Former Forza Horizon Director Launches New Studio with Crime-Racing Game
Mike Brown, the creative director behind Forza Horizon 5, has announced his first independent game: Clutch, an open-world action-driving game set in the French Riviera. His new studio, Maverick Games, is aiming to release the game in spring 2027. The title mixes racing with crime elements — a departure from the festival-racing formula that defined his previous work at Microsoft.
From Forza to Starting Out
Brown worked as a designer on Forza Horizon 4 before taking over as creative director on Horizon 5, where he led the series' move to a Mexican setting and helped integrate it with Microsoft's Game Pass subscription service. Now he is stepping away from a major franchise to explore territory that might not fit within Microsoft's broader portfolio.
This move fits a wider pattern in the industry: senior developers use their experience on established franchises to start independent studios and pursue creative ideas that might not align with a corporation's goals. Brown's decision to blend racing with crime and narrative suggests he wants to build something distinctly different from what Horizon offers.
What Makes Clutch Technically Challenging
Clutch has to handle two very different kinds of gameplay at once: the precise physics of high-speed driving and the character-based movement and actions you'd expect from a crime or action game. The open-world design means smooth transitions between driving fast and getting out of the car to complete missions — a bigger technical puzzle than it might sound.
The French Riviera setting itself brings both advantages and constraints. The mix of coastal highways, city streets, and mountain roads gives the team lots of variety to build into the game, but also requires sophisticated tricks to keep the graphics running smoothly across all that terrain. The choice of location may also matter legally: European settings often allow more freedom with real car brands than American or Japanese locations do.
This is not a new story in games. We saw similar patterns when Infinity Ward founders left to start Respawn, or when veteran designers launched smaller studios after major franchise work. The results have been uneven. Success depends heavily on whether the studio can raise enough money and hang onto creative control while competing against much larger teams.
Who Will Play This, and How It Stacks Up
Spring 2027 puts Clutch up against both well-known racing franchises and newer games built for next-generation consoles. By then, the current PlayStation 5 and Xbox Series X hardware will be fully mature, allowing developers to push what those machines can do without the compromise of also building for older systems.
Crime-racing hybrids have not typically been blockbuster hits. Games like the original Driver or Saints Row sold reasonably well but never matched the sales of pure racing games or pure action games. Brown's real challenge is proving that mixing these elements makes the game better, not just more confusing.
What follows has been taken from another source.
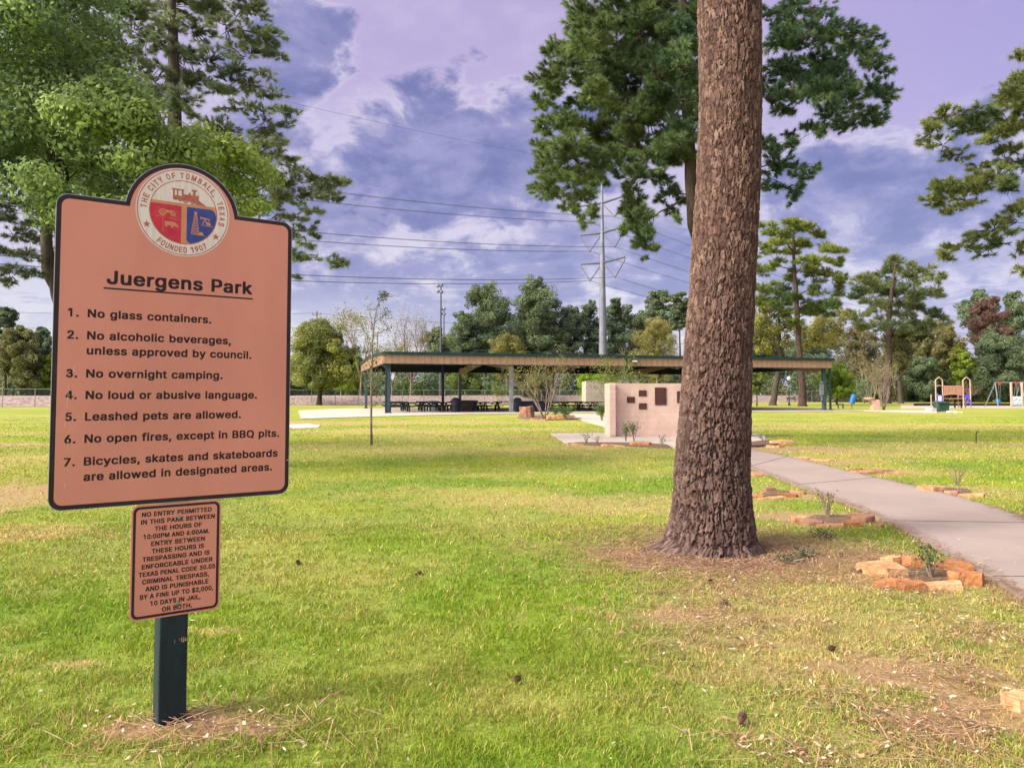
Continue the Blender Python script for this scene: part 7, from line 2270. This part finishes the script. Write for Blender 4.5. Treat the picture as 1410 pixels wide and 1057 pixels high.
SV = ((.13, .18, .085), (.22, .27, .14)); GR = ((.05, .10, .03), (.12, .18, .05)); DG = ((.05, .085, .04), (.10, .14, .07))
shrub('small_shrub', 'small leafy shrub inside the orange stone ring', gnd(1284, 797), .27, .12, 150, .034, GR, 401, 9)
shrub('small_shrub', 'straggly dry shrub in the second stone ring', gnd(1140, 712), .34, .22, 130, .028, ((.12, .12, .05), (.24, .20, .10)), 402, 10)
shrub('small_shrub', 'sparse weed on the lawn beyond the path above the stone bed', gnd(1318, 668), .34, .25, 90, .026, ((.14, .17, .06), (.24, .26, .10)), 403, 8)
shrub('small_shrub', 'left silvery upright shrub before the pink memorial wall', gnd(862, 609), .62, .16, 240, .06, SV, 404, 7)
shrub('small_shrub', 'right silvery upright shrub before the pink memorial wall', gnd(873, 609), .72, .17, 280, .06, SV, 405, 7)
shrub('small_shrub', 'little green weed left in the mulch strip before the wall', gnd(808, 611), .36, .15, 70, .05, SV, 406, 5)
shrub('small_shrub', 'tiny weed between the left weed and the silvery shrubs', gnd(822, 612), .22, .22, 60, .045, SV, 407, 6)
shrub('small_shrub', 'little green weed right in the mulch strip before the wall', gnd(912, 614), .32, .14, 60, .05, SV, 408, 5)
shrub('small_shrub', 'small weed in the bed past the right end of the memorial wall', gnd(1052, 609), .30, .2, 90, .05, SV, 409, 6)
shrub('clipped_shrub', 'dark green bushy shrub beside the bare shrub before the pavilion', gnd(778, 578), .80, .62, 900, .09, GR, 410, 16)
shrub('clipped_shrub', 'small dark shrub at the left of the bushy one before the pavilion', gnd(765, 575), .75, .45, 500, .09, GR, 411, 12)
shrub('clipped_shrub', 'dark bush at the left end of the pink wall', gnd(829, 580), .95, .55, 800, .09, GR, 412, 14)
shrub('clipped_shrub', 'pale leafy bush behind the fence near the middle of the pavilion', foot(686, 112), 3.0, 1.8, 900, .26, ((.13, .16, .06), (.22, .25, .10)), 413, 14)
shrub('clipped_shrub', 'low dark shrub under the forked pine', foot(1190, 128), 3.4, 3.0, 1000, .30, DK, 414, 16)
for k, (px, py) in enumerate(((1085, 775), (1108, 768), (1132, 742))):
    shrub('weed_clump', ('grey green weed clump in the straw just right of the trunk foot', 'weed clump in the straw between trunk and orange stone ring', 'weed clump below the second stone ring', 'weed clump on the dry lawn below the orange stone ring', 'green weed clump by the path edge below the orange stone ring')[k], gnd(px, py), .075, .16, 160, .026, DG if k < 3 else GR, 420 + k, 12, cat='weed')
Building a Studio in Today's Market
Getting Clutch done by spring 2027 depends entirely on who Brown hires and which external partners he works with. A modern open-world game like this usually needs 200 to 300 people working for 4 to 5 years. Brown has industry connections that should help attract talent, but he is bidding against major studios that are aggressively hiring right now.
Maverick Games will almost certainly license an existing game engine rather than build its own from scratch. Unreal Engine 5 is the likely choice — it is widely used, mature, and well-documented. Unity could be an option, though recent pricing changes have made some independent developers wary.
What This Means for the Broader Industry
The broader context here is important. Microsoft and other platform holders have historically relied on money and IP ownership to keep creative directors in place. But the pull of independence — the chance to make creative decisions without corporate constraints — continues to lure experienced people away from franchise work.
There is also real market appetite for driving games that tell stories and have progression. While pure racing simulation games still have devoted fans, most players seem to want driving experiences that go beyond traditional racing: progression systems, narrative, character development.
Worth flagging: the spring 2027 date assumes everything goes smoothly, but the industry has learned the hard way that this rarely happens. Teams adjust to remote work, technical problems pop up, and games slip. Independent studios, in particular, feel more pressure to hit deadlines because they do not have a corporate safety net. This timeline should be treated as a target, not a guarantee.
The success or failure of Clutch will likely shape how Microsoft approaches keeping senior talent. It may also influence whether Microsoft considers adding more story and crime elements to future Forza Horizon games. For the rest of the industry, Brown's experiment is a test: can a veteran director of a major franchise successfully build a studio and ship an AAA game as an independent, while keeping the same level of quality and scale. We will find out in 2027.